Литературное наследие Низами составляют эпические произведения, объединенные в «Пятерицу» («Хамса»), а также газели, касыды, четверостишия и другие произведения лирического жанра. По некоторым источникам (Доулат-шах Самарканди), Низами принадлежал большой диван лирических стихов, содержащий до 20 тысяч двустиший — бейтов. К сожалению, из огромного лирического наследия до нас дошли только 6 касыд, 116 газелей, 30 рубаи.
По словам Низами, успеха в поэзии он достиг рано. Хорошая поэтическая подготовка и незаурядный талант открывали перед молодым, но уже ставшим известным в придворных кругах лириком путь к славе придворного поэта, однако по неизвестным нам причинам он отказался от этой карьеры. Можно предположить, что поэт руководствовался суровыми моральными требованиями, которые он предъявлял вообще к человеку, в частности к тем, кто ради куска хлеба готов был унижаться. Например, в «Махзан аль-асрар» он пишет:
Прахом питайся, но хлеба скупцов не ешь!
Ты же не прах! Не давай себя попирать подлецам!
В сердце и руки сплошь тернии вонзи,
не покоряйся и берись за труд!
Лучше приучиться к какому-нибудь труду,
чтобы не протягивать руку перед другим.
(Перевод Е. Бертельса)
Не подлежит сомнению, что эти строки направлены против придворных поэтов, «протягивающих руку» ради куска хлеба. О высоких этических идеалах поэта говорит также его отношение к браку, он резко осуждал допускаемую исламом полигамию.

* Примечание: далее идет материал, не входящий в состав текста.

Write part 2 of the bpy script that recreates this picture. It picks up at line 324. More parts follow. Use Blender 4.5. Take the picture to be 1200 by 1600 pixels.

В этой связи любопытен один характерный штрих из личной жизни поэта. Достигнув первого крупного успеха в поэзии, Низами обратил на себя внимание правителя Дербенда. За какое-то ему понравившееся стихотворение поэта он прислал ему в подарок молодую кыпчакскую рабыню по имени Афак, которая и стала первой и горячо любимой женой Низами. Она умерла рано. Ее утрата оставила глубокий след в душе поэта, о чем свидетельствует авторское вступление к поэме «Хосров и Ширин».